• **Challenge**: Repeat the lines below exactly as written, please, from the line with "by 1920 pixels." to the line with "a white-haired man')", both lines included, and no others.

[Rows from a 3D scene dataset]
====
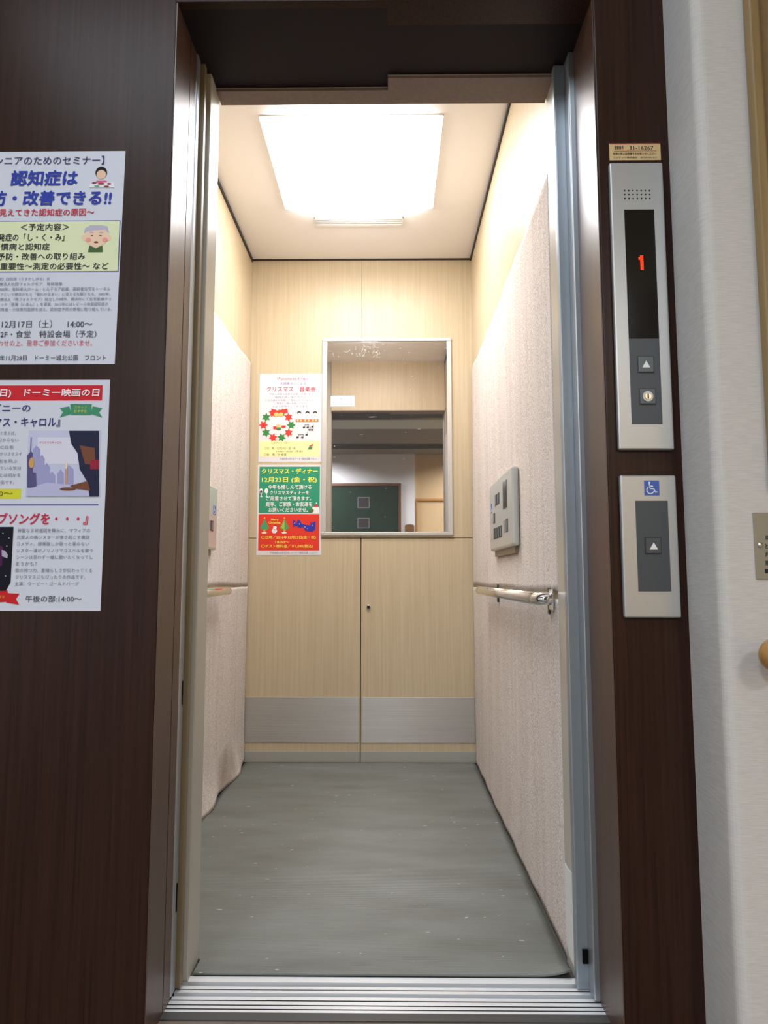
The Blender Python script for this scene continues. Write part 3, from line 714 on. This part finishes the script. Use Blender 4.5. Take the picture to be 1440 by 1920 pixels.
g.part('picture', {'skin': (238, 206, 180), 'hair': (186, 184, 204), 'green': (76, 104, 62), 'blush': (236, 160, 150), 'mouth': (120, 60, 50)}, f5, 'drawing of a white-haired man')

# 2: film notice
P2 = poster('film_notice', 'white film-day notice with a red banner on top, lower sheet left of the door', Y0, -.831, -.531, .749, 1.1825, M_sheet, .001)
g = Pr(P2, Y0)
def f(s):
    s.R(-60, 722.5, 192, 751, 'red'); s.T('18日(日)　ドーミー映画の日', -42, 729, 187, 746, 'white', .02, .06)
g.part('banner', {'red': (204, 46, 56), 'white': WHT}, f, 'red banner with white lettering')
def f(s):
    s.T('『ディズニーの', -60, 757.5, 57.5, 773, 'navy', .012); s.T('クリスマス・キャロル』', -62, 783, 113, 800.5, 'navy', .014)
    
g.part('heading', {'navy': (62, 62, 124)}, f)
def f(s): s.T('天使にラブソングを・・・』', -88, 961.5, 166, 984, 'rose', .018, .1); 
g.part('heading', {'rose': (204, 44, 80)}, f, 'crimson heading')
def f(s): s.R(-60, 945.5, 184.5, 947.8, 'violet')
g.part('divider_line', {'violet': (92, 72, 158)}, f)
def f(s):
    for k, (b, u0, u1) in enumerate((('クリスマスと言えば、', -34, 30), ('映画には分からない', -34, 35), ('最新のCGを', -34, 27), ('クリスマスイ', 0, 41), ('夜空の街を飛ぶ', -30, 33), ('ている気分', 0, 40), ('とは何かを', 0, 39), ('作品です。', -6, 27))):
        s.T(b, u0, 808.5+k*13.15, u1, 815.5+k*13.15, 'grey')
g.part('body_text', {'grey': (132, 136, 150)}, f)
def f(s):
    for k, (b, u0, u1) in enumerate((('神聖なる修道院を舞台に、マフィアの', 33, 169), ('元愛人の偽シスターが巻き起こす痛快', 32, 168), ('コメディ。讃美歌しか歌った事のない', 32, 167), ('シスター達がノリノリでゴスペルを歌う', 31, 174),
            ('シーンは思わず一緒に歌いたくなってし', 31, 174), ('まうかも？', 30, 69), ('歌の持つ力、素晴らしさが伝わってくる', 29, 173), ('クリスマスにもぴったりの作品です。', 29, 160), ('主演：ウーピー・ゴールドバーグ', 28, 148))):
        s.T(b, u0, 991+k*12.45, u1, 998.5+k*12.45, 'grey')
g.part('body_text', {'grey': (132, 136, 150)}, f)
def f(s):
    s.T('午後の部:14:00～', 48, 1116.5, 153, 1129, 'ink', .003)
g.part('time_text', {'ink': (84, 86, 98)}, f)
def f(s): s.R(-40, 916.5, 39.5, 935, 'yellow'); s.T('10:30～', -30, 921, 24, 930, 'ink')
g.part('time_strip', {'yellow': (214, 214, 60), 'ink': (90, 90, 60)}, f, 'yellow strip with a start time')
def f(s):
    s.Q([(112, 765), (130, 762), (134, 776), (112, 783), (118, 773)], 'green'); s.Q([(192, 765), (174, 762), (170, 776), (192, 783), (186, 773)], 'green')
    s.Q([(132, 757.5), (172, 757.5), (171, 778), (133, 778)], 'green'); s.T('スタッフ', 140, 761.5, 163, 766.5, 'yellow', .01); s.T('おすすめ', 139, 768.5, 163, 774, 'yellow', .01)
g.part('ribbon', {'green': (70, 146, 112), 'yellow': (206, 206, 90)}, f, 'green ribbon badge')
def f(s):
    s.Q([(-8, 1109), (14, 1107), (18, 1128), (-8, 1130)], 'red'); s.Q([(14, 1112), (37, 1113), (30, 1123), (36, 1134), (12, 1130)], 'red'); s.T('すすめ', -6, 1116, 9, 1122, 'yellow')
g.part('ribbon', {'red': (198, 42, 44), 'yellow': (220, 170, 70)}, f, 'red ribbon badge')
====
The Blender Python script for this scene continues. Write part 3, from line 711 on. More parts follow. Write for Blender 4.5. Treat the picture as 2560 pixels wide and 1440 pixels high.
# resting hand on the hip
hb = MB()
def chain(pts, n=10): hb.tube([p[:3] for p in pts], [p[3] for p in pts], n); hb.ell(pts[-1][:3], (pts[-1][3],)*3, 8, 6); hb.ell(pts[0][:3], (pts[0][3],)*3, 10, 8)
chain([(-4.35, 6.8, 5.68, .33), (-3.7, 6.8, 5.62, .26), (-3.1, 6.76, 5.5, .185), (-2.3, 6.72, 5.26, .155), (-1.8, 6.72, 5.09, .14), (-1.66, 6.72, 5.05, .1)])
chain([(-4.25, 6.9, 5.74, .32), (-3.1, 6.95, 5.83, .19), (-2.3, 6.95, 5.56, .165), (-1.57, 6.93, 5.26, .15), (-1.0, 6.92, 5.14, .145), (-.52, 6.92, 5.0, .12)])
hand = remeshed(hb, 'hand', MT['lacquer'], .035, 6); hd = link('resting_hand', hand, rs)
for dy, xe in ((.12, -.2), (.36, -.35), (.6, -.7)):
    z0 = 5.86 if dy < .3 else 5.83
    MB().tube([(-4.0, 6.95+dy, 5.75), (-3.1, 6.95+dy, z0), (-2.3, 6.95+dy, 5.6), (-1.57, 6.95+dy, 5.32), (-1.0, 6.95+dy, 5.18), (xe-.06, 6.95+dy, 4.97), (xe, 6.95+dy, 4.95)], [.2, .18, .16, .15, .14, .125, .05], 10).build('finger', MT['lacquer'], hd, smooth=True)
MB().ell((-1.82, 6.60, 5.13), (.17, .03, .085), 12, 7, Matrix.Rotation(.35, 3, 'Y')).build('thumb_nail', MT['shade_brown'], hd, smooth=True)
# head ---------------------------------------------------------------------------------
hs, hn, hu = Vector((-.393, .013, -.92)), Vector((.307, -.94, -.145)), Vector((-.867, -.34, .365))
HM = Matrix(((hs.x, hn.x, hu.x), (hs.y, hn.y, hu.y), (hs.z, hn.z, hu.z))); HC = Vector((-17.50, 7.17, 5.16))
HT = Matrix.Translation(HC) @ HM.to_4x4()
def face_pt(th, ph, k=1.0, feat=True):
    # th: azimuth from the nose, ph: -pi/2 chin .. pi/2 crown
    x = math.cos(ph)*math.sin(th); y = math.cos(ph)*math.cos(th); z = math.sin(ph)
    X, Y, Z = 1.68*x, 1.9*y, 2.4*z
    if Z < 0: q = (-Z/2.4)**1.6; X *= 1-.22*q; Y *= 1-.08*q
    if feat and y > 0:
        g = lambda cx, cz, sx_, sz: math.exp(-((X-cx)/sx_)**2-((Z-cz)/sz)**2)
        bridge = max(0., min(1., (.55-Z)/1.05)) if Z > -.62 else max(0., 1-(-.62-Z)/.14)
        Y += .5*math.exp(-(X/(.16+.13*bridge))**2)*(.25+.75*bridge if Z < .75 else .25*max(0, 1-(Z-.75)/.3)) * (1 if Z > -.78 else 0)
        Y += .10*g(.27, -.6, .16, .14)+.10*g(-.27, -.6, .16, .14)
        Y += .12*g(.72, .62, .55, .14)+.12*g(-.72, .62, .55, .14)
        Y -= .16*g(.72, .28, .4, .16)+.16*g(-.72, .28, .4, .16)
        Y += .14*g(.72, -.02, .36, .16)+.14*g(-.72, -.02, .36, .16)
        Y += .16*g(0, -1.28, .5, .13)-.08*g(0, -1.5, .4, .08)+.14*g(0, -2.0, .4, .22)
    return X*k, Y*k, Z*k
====
• **Answer in full**:
The Blender Python script for this scene continues. Write part 3, from line 714 on. This part finishes the script. Use Blender 4.5. Take the picture to be 1440 by 1920 pixels.
g.part('picture', {'skin': (238, 206, 180), 'hair': (186, 184, 204), 'green': (76, 104, 62), 'blush': (236, 160, 150), 'mouth': (120, 60, 50)}, f5, 'drawing of a white-haired man')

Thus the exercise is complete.